Flemingin, C12H12O3 (provisional), is a dull orange-red crystalline powder consisting of star-shaped groups of minute prismatic needles, which melt at 171-172°, and closely resembles the rottlerin of kamala. Solutions of the alkali hydroxides dissolve it with an orangebrown tint, but these solutions when boiled do not deposit resinous matter, as is the case with rottlerin. On fusion with alkali salicylic acid and acetic acid are produced.
Silk suspended in a solution of flemingin in dilute sodium carbonate, and the whole gradually raised to the boiling temperature, is dyed golden yellow, slightly duller than the shade given by rottlerin; but, on the other hand, flemingin possesses much the stronger dyeing power of the two.
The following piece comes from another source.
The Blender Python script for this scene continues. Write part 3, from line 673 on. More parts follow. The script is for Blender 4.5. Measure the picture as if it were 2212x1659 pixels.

In addition to flemingin waras contains a trace of a yellow crystalline colouring matter, homoflemingin, melting-point 165-166° (C = 69,97; H = 5,75), together with some quantity of two resinous substances: (a) C12H12O3 (?), melting-point 162-167°, and (b) C13H14O3 (?), melting below 100°. Fused with alkali these latter gave salicylic and acetic acids, and appear to be allied to flemingin.
Added to a boiling solution of its own weight of sodium carbonate, waras dyes silk golden yellow shades, which are brightened by rinsing in very dilute acetic acid. Contrary to the statement of Wardle, it is to be regarded as a decidedly superior dyestuff to kamala (Perkin, Chem. Soc. Trans., 1898, 73, 659).